Friday , 29 March 2024

Iran claims it arrested Israeli spies plotting to kill nuclear scientists

Al-Monitor – Iranian hard-line media reported June 21 that Iran was holding three individuals working as agents for Mossad, the overseas branch of Israel’s intelligence agency.

According to Mehdi Shamsabadi, the prosecutor in the southeastern city of Zahedan, the three were rounded up from across multiple locations nationwide in April following an eight-month-long sophisticated surveillance operation by Iran’s Intelligence Ministry.

“They had been tasked with the assassination of nuclear scientists,” the prosecutor told a presser, adding that in the face of damning evidence, the three “showed absolutely no objection to their arrest warrants.” 

At least five Iranian nuclear scientists have been assassinated since 2010 in operations blamed on Israel. The Israeli government, which considers Iran’s nuclear and missile programs to be existential threats, has neither denied nor confirmed its involvement.
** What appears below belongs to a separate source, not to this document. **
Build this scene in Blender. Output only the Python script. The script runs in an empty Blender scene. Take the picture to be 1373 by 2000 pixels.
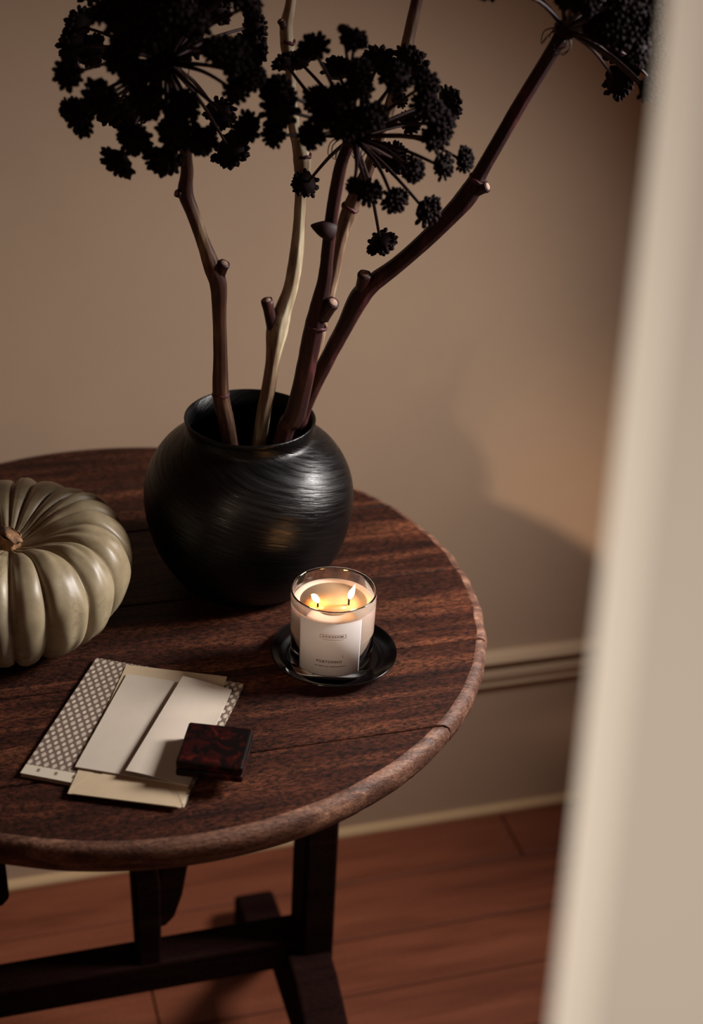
import bpy, bmesh, math, random
import numpy as np
from mathutils import Vector, Matrix, noise

random.seed(7)
PI = math.pi
sc = bpy.context.scene
COL = sc.collection

# ------------------------------------------------------------------ camera
TH = 0.72                                   # height of the table top
PITCH, ROLL, FPX = math.radians(29.5), math.radians(3.0), 3000.0
CAM = Vector((0, 0, TH + 0.857))
_fw = Vector((0, math.cos(PITCH), -math.sin(PITCH)))
_r0 = Vector((1, 0, 0)); _u0 = Vector((0, math.sin(PITCH), math.cos(PITCH)))
_rt = math.cos(ROLL) * _r0 + math.sin(ROLL) * _u0
_up = -math.sin(ROLL) * _r0 + math.cos(ROLL) * _u0
cd = bpy.data.cameras.new('camera')
cam = bpy.data.objects.new('camera', cd); COL.objects.link(cam)
M = Matrix((( _rt.x, _up.x, -_fw.x, CAM.x), (_rt.y, _up.y, -_fw.y, CAM.y), (_rt.z, _up.z, -_fw.z, CAM.z), (0, 0, 0, 1)))
cam.matrix_world = M
cd.sensor_fit = 'VERTICAL'; cd.sensor_height = 36.0; cd.sensor_width = 24.7
cd.lens = FPX / 2000.0 * 36.0
cd.clip_start = 0.02
cd.dof.use_dof = True; cd.dof.focus_distance = 1.43; cd.dof.aperture_fstop = 3.3
sc.camera = cam

def ray(x, y):
    a, b = (x - 686.5) / FPX, -(y - 1000.0) / FPX
    return a * _rt + b * _up + _fw
def on_z(x, y, z):                          # the point of a level plane seen at x, y
    d = ray(x, y); return CAM + d * ((z - CAM.z) / d.z)
def on_y(x, y, Y):                          # the point of an upright plane at depth Y
    d = ray(x, y); return CAM + d * (Y / d.y)

# ------------------------------------------------------------------ world and light
w = bpy.data.worlds.new('world'); sc.world = w; w.use_nodes = True
bg = w.node_tree.nodes['Background']
bg.inputs[0].default_value = (1.0, 0.46, 0.30, 1); bg.inputs[1].default_value = 0.078

def area(name, loc, target, size, size_y, power, color, spread):
    d = bpy.data.lights.new(name, 'AREA'); d.shape = 'RECTANGLE'
    d.size, d.size_y, d.energy, d.color, d.spread = size, size_y, power, color, math.radians(spread)
    o = bpy.data.objects.new(name, d); COL.objects.link(o)
    o.location = loc
    o.rotation_euler = (Vector(target) - Vector(loc)).to_track_quat('-Z', 'Y').to_euler()
    return o
# window out of frame to the right: the key light on the table and along the wall
area('window_light_side', (0.88, 1.42, 1.38), (-0.14, 1.14, 0.60), 0.26, 0.36, 8.6, (1.0, 0.94, 0.90), 92)
# narrow window far behind the camera on the left: throws the table's shadow on the wall
area('window_light_front', (-0.82, -0.92, 1.84), (0.40, 1.90, 0.46), 0.12, 0.14, 0.26, (1.0, 0.74, 0.54), 11)
# added fill lamp, unseen, left of the camera: brightens the wall end close by
area('fill_light_left', (-0.75, -0.10, 1.60), (0.22, 0.30, 1.30), 0.40, 0.60, 1.32, (1.0, 0.91, 0.79), 52)

vs = sc.view_settings
vs.view_transform = 'Standard'; vs.look = 'None'; vs.gamma = 1.0; vs.use_curve_mapping = False
vs.exposure = 0.0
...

Alleged infiltration and sabotage by Israel’s intelligence apparatus well inside Iran have in recent months reached a new climax. Individuals linked to Iran’s Islamic Revolutionary Guard Corps (IRGC) — including a colonel with its overseas branch, the Quds Force — have been among the targets. On June 13, Iran also announced the “martyrdom” of two experts working for its aerospace industry, which is in charge of the country’s missile program. And only on June 20, Iran’s Defense Ministry confirmed that a May 26 blast inside the Parchin military complex was an act of sabotage. The highly sensitive center south of the capital, Tehran, has in the past been associated with suspected military aspects of Iran’s nuclear program.

The fresh arrests were not the first Iran has made in connection with assassination plots against its nuclear scientists. In 2012, following a chain of such deadly attacks, Iran detained a dozen of its own nationals and brought them before cameras to “confess” details of their ties with Mossad before sentencing them to death.

But 26 months later, only one was kept languishing to be put to the gallows. The rest were secretly released with no official statement as to why the decision was revoked. In 2019, Maziar Ebrahimi, one of those released, recounted from exile how the group was tortured into confessing in a saga that was entirely baseless in the first place and how they fell victim to an internal rift between Iran’s two parallel and competing agencies, namely the Intelligence Ministry and the IRGC’s intelligence organization.

Ebrahimi’s revelations prompted a rare statement from the Intelligence Ministry, admitting that the probe was a failure and that it had paid cash compensation to the detainees upon their release.